What to do in the next 6 to 12 months to reach FID
If you intend to sanction a project during the Texas primacy window, treat the next year as your make-or-break sprint. Here is a focused checklist.
- Lock the storage site. Finish site characterization, file complete well designs, and secure monitoring well locations with landowner access. Have a draft permit package ready to submit the day primacy is final.
- Aggregate pore space. Close options with every surface owner in the storage footprint, and execute leases with clear unitization and access language. Build a data room for regulators that shows the title chain and curative work.
- Advance FEED. Complete front-end engineering and design for capture and compression, including tie-ins to existing units and power balance studies. Identify long-lead equipment and place pre-orders where sensible.
- Secure transport. Choose your pipeline corridor, reserve interconnects, and run hydraulic models that cover ramp-up, outages, and emergency depressurization. Begin surveys and early right-of-way negotiations.
- Finalize offtake. Execute term sheets that specify tons per year, purity, pressure, delivery points, maintenance schedules, and remedies for under-performance. Align measurement plans across custody points.
- Prepare MRV. Draft the monitoring, reporting, and verification plan together with your storage operator. Identify baseline surveys, monitoring technologies, and data ownership so there are no reporting gaps.
- Line up 45Q monetization. Complete pre-filing registration, select a credit purchaser, and negotiate credit purchase agreements with clear recapture and indemnity language. Price credit insurance and integrate those terms into the contracts.
- Build community consent. Hire a local community liaison, publish a construction calendar, fund first-responder training, commit to a noise and traffic plan, and publicly track complaints and responses.
- Set FID gates. Define the minimum conditions for sanction: permit milestones, pore-space coverage percentage, executed offtake, financial assurance, and credit monetization. Do not drift into a soft FID; make it binary.
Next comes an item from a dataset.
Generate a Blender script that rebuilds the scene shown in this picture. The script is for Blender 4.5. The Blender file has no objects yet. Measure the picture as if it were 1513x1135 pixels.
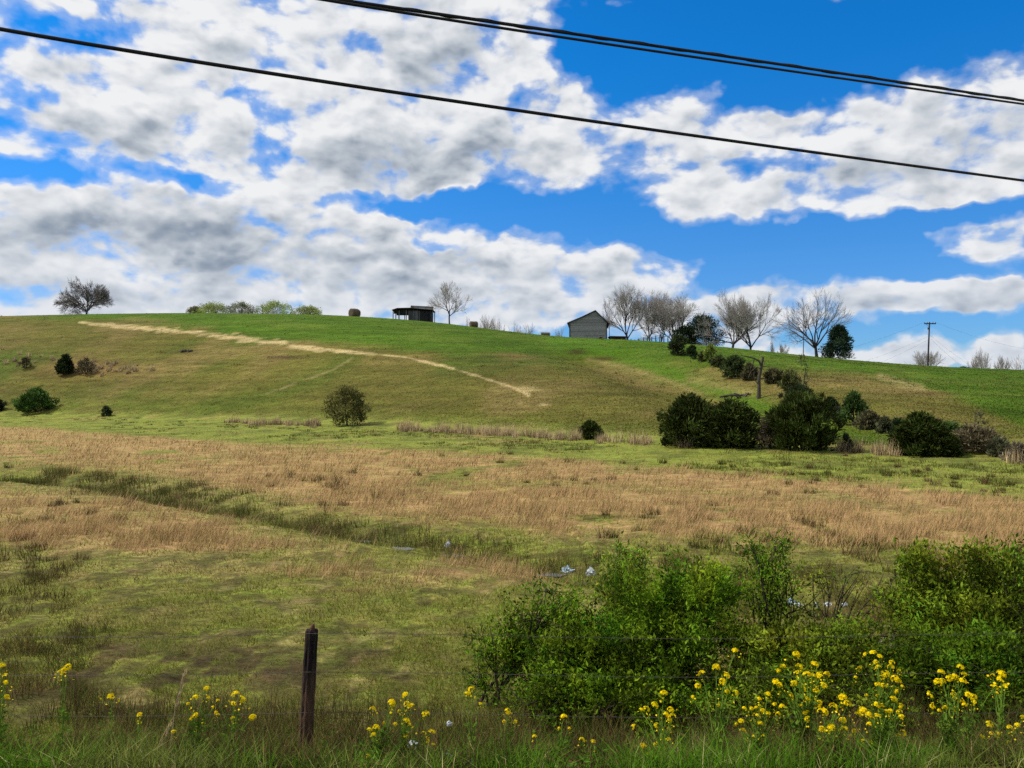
import bpy, math, random
import numpy as np
from math import radians, pi, sin, cos

SC = bpy.context.scene
COL = SC.collection
random.seed(7)
RNG = np.random.default_rng(11)

# ---------------------------------------------------------------- camera model
W, H, FPX = 1513.0, 1135.0, 1187.0
CAMZ = 3.2
PITCH = math.atan(17.5 / FPX)
CP, SP = cos(PITCH), sin(PITCH)


def ray(px, py):
    xn = (np.asarray(px, float) - W / 2) / FPX
    yn = (H / 2 - np.asarray(py, float)) / FPX
    return np.stack([xn, CP - yn * SP, SP + yn * CP], -1)


def to_px(x, y, z):
    dz = z - CAMZ
    f = np.maximum(y * CP + dz * SP, 0.05)
    up = -y * SP + dz * CP
    return W / 2 + FPX * x / f, H / 2 - FPX * up / f


def at_depth(px, py, d):
    return np.array([0, 0, CAMZ]) + ray(px, py) * d


def lin(r, g, b, k=1.0):
    def f(c):
        c = c / 255.0
        return c / 12.92 if c <= 0.04045 else ((c + 0.055) / 1.055) ** 2.4
    return np.array([f(r), f(g), f(b)]) * k


# ---------------------------------------------------------------- numpy noise
def _hash(ix, iy, seed):
    h = (ix.astype(np.int64) * 374761393 + iy.astype(np.int64) * 668265263 + seed * 974711) & 0x7FFFFFFF
    h = ((h ^ (h >> 13)) * 1274126177) & 0x7FFFFFFF
    h = (h ^ (h >> 16)) & 0xFFFFF
    return h / float(0xFFFFF)


def vnoise(x, y, seed=0):
    x = np.asarray(x, float); y = np.asarray(y, float)
    ix = np.floor(x); iy = np.floor(y)
    fx = x - ix; fy = y - iy
    fx = fx * fx * (3 - 2 * fx); fy = fy * fy * (3 - 2 * fy)
    a = _hash(ix, iy, seed); b = _hash(ix + 1, iy, seed)
    c = _hash(ix, iy + 1, seed); d = _hash(ix + 1, iy + 1, seed)
    return (a * (1 - fx) + b * fx) * (1 - fy) + (c * (1 - fx) + d * fx) * fy


def fbm(x, y, seed=0, octv=4):
    t = 0; a = 0.5; s = 0
    for k in range(octv):
        t = t + a * vnoise(x * 2 ** k + 17.3 * k, y * 2 ** k - 9.1 * k, seed + k); s += a; a *= 0.5
    return t / s


def sstep(a, b, x):
    t = np.clip((x - a) / (b - a), 0, 1)
    return t * t * (3 - 2 * t)


def polydist(px, py, pts):
    """distance in the same unit to an open polyline"""
    best = np.full(np.shape(px), 1e9)
    for (x0, y0), (x1, y1) in zip(pts[:-1], pts[1:]):
        dx, dy = x1 - x0, y1 - y0
        t = np.clip(((px - x0) * dx + (py - y0) * dy) / (dx * dx + dy * dy + 1e-9), 0, 1)
        best = np.minimum(best, np.hypot(px - x0 - t * dx, py - y0 - t * dy))
    return best


# ---------------------------------------------------------------- terrain
UT = np.linspace(-1.6, 1.6, 641)


def _tab(pairs, k=14):
    p = np.array(pairs, float)
    v = np.interp(UT, (p[:, 0] - W / 2) / FPX, p[:, 1])
    ker = np.exp(-0.5 * (np.arange(-3 * k, 3 * k + 1) / k) ** 2); ker /= ker.sum()
    return np.convolve(np.pad(v, 3 * k, mode='edge'), ker, mode='valid')


FOOT = 3.2 * FPX / (_tab([(-500, 612), (0, 619), (250, 623), (512, 629), (700, 640), (870, 651), (1045, 664), (1200, 672), (1363, 678), (1513, 688), (1900, 705)]) - 585)
CREST = _tab([(-500, 205), (0, 196), (500, 195), (840, 194), (1000, 186), (1100, 178), (1250, 170), (1373, 172), (1513, 168), (1900, 165)])
SKY = _tab([(-600, 480), (0, 467), (100, 464.5), (270, 462), (480, 464.5), (580, 470.5), (640, 475), (700, 483), (760, 491), (840, 499.5), (900, 500.5), (960, 503), (1000, 507), (1090, 514), (1200, 527), (1260, 532), (1370, 541), (1513, 547), (1900, 556)], 7)
ZC = (585 - SKY) / FPX * CREST + CAMZ
GULLY = None


def bank(y):
    return 1.6 * sstep(7.6, 2.4, y)


def hill(x, y):
    ys = np.maximum(y, 0.5)
    u = np.clip(x / ys, -1.6, 1.6)
    f = np.interp(u, UT, FOOT); c = np.interp(u, UT, CREST); zc = np.interp(u, UT, ZC)
    t = (ys - f) / (c - f)
    tt = (np.sqrt(t * t + 0.0025) + t) / 2
    s = 1 - np.clip(1 - tt, 0, 1) ** 1.6
    s = np.where(t < -0.3, 0, s)
    z = zc * s
    over = np.maximum(ys - c, 0)
    return z - 8 * (1 - np.exp(-(over / 70.0) ** 2)), t


DITCH_PX = [(-300, 680), (0, 702), (150, 715), (280, 737), (400, 757), (520, 782), (620, 796), (750, 816), (860, 843), (950, 858), (1170, 889), (1290, 894), (1500, 900), (1900, 930)]


def _flat_xy(p):
    r = ray(p[0], p[1]); t = CAMZ / -r[2]
    return (r[0] * t, r[1] * t)


DITCH = [_flat_xy(p) for p in DITCH_PX]


def terrain(x, y):
    x = np.asarray(x, float); y = np.asarray(y, float)
    z, t = hill(x, y)
    on = sstep(-0.02, 0.2, t)
    z = z + on * ((fbm(x / 26, y / 26, 3, 3) - 0.5) * 0.9 + (fbm(x / 3.0, y / 3.0, 5, 3) - 0.5) * 0.22)
    near = (1 - on)
    z = z + near * ((fbm(x / 5, y / 5, 8, 3) - 0.5) * 0.16 + (fbm(x / 0.7, y / 0.7, 9, 3) - 0.5) * 0.10 + (fbm(x / 0.28, y / 0.28, 10, 3) - 0.5) * 0.075 * sstep(40, 18, y))
    dd = polydist(x, y, DITCH)
    z = z - 0.28 * np.exp(-(dd / 0.9) ** 2) * near
    z = z + bank(y)
    if GULLY is not None:
        g = polydist(x, y, GULLY)
        z = z - 2.3 * np.exp(-(g / 6.5) ** 2) * on
    return z


def ground_px(px, py, dmax=260.0):
    """where the sight line through a pixel meets the ground"""
    r = ray(px, py)
    d = np.exp(np.linspace(math.log(3.0), math.log(dmax), 4000))
    P = r[None, :] * d[:, None] + np.array([0, 0, CAMZ])
    zz = terrain(P[:, 0], P[:, 1])
    hit = np.nonzero(zz > P[:, 2])[0]
    if len(hit) == 0:
        return None
    i = hit[0]
    return np.array([P[i, 0], P[i, 1], zz[i]])


# fit the crest so that the skyline stands where it should
for _ in range(3):
    yy = np.linspace(30, 260, 700)
    X = UT[:, None] * yy[None, :]
    Zt = terrain(X, np.broadcast_to(yy, X.shape))
    el = ((Zt - CAMZ) / yy[None, :])
    got = 585 - np.max(el, 1) * FPX
    ZC = ZC + (got - SKY) / FPX * CREST
_g = [ground_px(*p) for p in [(880, 520), (940, 533), (1000, 552), (1080, 583), (1150, 612), (1240, 643)]]
GULLY = [(p[0], p[1]) for p in _g if p is not None]


def spot(px, py, depth=None):
    """ground point below a pixel column; depth given for things at or beyond the crest"""
    if depth is None:
        p = ground_px(px, py)
        if p is not None:
            return p
        depth = 190.0
    x = (px - W / 2) / FPX * depth
    return np.array([x, depth, float(terrain(np.array([x]), np.array([depth]))[0])])


# ---------------------------------------------------------------- mesh helpers
class Geo:
    def __init__(s):
        s.V = []; s.F = {3: [], 4: []}; s.C = []; s.n = 0

    def add(s, V, F, C=None):
        V = np.asarray(V, float).reshape(-1, 3)
        F = np.asarray(F, np.int64)
        if len(F):
            s.F[F.shape[1]].append(F + s.n)
        s.V.append(V)
        if C is None:
            C = np.ones((len(V), 3)) * 0.5
        C = np.asarray(C, float)
        if C.ndim == 1:
            C = np.broadcast_to(C, (len(V), 3))
        s.C.append(C)
        s.n += len(V)
        return s

    def mesh(s, name, mat, smooth=False):
        me = bpy.data.meshes.new(name)
        V = np.concatenate(s.V) if s.V else np.zeros((0, 3))
        f3 = np.concatenate(s.F[3]) if s.F[3] else np.zeros((0, 3), np.int64)
        f4 = np.concatenate(s.F[4]) if s.F[4] else np.zeros((0, 4), np.int64)
        me.vertices.add(len(V)); me.vertices.foreach_set('co', V.astype(np.float32).ravel())
        loops = np.concatenate([f3.ravel(), f4.ravel()]).astype(np.int32)
        me.loops.add(len(loops)); me.loops.foreach_set('vertex_index', loops)
        st = np.concatenate([np.arange(len(f3)) * 3, len(f3) * 3 + np.arange(len(f4)) * 4]).astype(np.int32)
        me.polygons.add(len(st)); me.polygons.foreach_set('loop_start', st)
        me.polygons.foreach_set('use_smooth', np.full(len(st), smooth, bool))
        C = np.concatenate(s.C) if s.C else np.zeros((0, 3))
        at = me.color_attributes.new('Col', 'FLOAT_COLOR', 'POINT')
        at.data.foreach_set('color', np.concatenate([C, np.ones((len(C), 1))], 1).astype(np.float32).ravel())
        me.materials.append(mat)
        me.update(calc_edges=True)
        return me

    def build(s, name, mat, parent=None, smooth=False, loc=None):
        o = bpy.data.objects.new(name, s.mesh(name, mat, smooth))
        COL.objects.link(o)
        if parent is not None:
            o.parent = parent
        if loc is not None:
            o.location = loc
        return o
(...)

How the Gulf Coast could look by 2030
By 2030, Texas could host a network of saline storage sites onshore and offshore, fed by common-carrier pipelines moving carbon dioxide from power plants, LNG facilities, cement kilns, and petrochemical complexes. The day-to-day work would feel familiar to anyone in the region’s energy business: development teams managing permits, land, and engineering; control rooms monitoring pressure and flow; and field crews maintaining wells and rights-of-way. The difference is the product. Instead of moving hydrocarbons to the surface, the system will be moving carbon dioxide underground to stay.
The upside is concrete. A faster permit clock reduces carrying costs. Aggregated pore space reduces title risk. Pipeline corridors smooth interconnects and concentrate safety investments. Transferable 45Q turns tax credits into near-cash revenue. Strong offtake and MRV turn those tons into bankable contracts.
None of this happens by accident. It happens because developers and emitters make disciplined choices in the year primacy becomes real.
The moment to move
Texas primacy is not a headline to admire. It is a clock that just started ticking. The early movers will bring decision-ready permits, pore-space maps, corridor reservations, MRV plans, and credit transfer term sheets to the table before others finish their kickoff meetings. If you plan to see first injection before the end of the decade, treat the next two quarters as your runway and the next two after that as your takeoff. The air is clearing, the tower is local, and the window is open.